### Task to carry out
Set down the material once more, exactly as it appears.
• • • • • • •
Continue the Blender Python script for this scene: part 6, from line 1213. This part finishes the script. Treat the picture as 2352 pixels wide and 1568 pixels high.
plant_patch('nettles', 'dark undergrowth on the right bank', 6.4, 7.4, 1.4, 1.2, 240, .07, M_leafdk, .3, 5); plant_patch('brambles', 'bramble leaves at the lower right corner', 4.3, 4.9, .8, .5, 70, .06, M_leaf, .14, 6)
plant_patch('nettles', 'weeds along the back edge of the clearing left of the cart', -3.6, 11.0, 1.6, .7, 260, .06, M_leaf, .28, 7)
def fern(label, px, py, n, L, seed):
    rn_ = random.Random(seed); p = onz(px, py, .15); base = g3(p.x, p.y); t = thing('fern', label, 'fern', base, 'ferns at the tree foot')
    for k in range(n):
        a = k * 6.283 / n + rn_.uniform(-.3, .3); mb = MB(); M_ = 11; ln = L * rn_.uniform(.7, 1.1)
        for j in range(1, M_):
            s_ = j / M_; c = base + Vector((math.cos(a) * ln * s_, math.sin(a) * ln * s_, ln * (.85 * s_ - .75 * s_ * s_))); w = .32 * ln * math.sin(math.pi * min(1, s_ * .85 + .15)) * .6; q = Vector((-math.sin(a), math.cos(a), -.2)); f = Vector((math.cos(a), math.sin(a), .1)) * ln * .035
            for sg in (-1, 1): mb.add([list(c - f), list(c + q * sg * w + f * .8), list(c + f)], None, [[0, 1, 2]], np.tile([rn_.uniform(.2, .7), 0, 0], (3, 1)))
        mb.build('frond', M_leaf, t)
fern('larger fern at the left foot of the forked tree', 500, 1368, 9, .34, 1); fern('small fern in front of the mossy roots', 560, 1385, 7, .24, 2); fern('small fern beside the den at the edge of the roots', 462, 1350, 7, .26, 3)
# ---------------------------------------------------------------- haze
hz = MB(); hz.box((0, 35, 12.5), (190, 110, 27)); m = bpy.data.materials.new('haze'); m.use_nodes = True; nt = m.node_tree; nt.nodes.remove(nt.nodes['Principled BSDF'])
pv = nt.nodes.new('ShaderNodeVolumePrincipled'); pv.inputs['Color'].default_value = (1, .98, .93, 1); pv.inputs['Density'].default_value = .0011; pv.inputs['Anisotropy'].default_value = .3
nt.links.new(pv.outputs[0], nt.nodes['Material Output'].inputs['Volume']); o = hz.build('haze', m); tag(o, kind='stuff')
• • • • • • •
### Solution
Continue the Blender Python script for this scene: part 6, from line 1213. This part finishes the script. Treat the picture as 2352 pixels wide and 1568 pixels high.
plant_patch('nettles', 'dark undergrowth on the right bank', 6.4, 7.4, 1.4, 1.2, 240, .07, M_leafdk, .3, 5); plant_patch('brambles', 'bramble leaves at the lower right corner', 4.3, 4.9, .8, .5, 70, .06, M_leaf, .14, 6)
plant_patch('nettles', 'weeds along the back edge of the clearing left of the cart', -3.6, 11.0, 1.6, .7, 260, .06, M_leaf, .28, 7)
def fern(label, px, py, n, L, seed):
    rn_ = random.Random(seed); p = onz(px, py, .15); base = g3(p.x, p.y); t = thing('fern', label, 'fern', base, 'ferns at the tree foot')
    for k in range(n):
        a = k * 6.283 / n + rn_.uniform(-.3, .3); mb = MB(); M_ = 11; ln = L * rn_.uniform(.7, 1.1)
        for j in range(1, M_):
            s_ = j / M_; c = base + Vector((math.cos(a) * ln * s_, math.sin(a) * ln * s_, ln * (.85 * s_ - .75 * s_ * s_))); w = .32 * ln * math.sin(math.pi * min(1, s_ * .85 + .15)) * .6; q = Vector((-math.sin(a), math.cos(a), -.2)); f = Vector((math.cos(a), math.sin(a), .1)) * ln * .035
            for sg in (-1, 1): mb.add([list(c - f), list(c + q * sg * w + f * .8), list(c + f)], None, [[0, 1, 2]], np.tile([rn_.uniform(.2, .7), 0, 0], (3, 1)))
        mb.build('frond', M_leaf, t)
fern('larger fern at the left foot of the forked tree', 500, 1368, 9, .34, 1); fern('small fern in front of the mossy roots', 560, 1385, 7, .24, 2); fern('small fern beside the den at the edge of the roots', 462, 1350, 7, .26, 3)
# ---------------------------------------------------------------- haze
hz = MB(); hz.box((0, 35, 12.5), (190, 110, 27)); m = bpy.data.materials.new('haze'); m.use_nodes = True; nt = m.node_tree; nt.nodes.remove(nt.nodes['Principled BSDF'])
pv = nt.nodes.new('ShaderNodeVolumePrincipled'); pv.inputs['Color'].default_value = (1, .98, .93, 1); pv.inputs['Density'].default_value = .0011; pv.inputs['Anisotropy'].default_value = .3
nt.links.new(pv.outputs[0], nt.nodes['Material Output'].inputs['Volume']); o = hz.build('haze', m); tag(o, kind='stuff')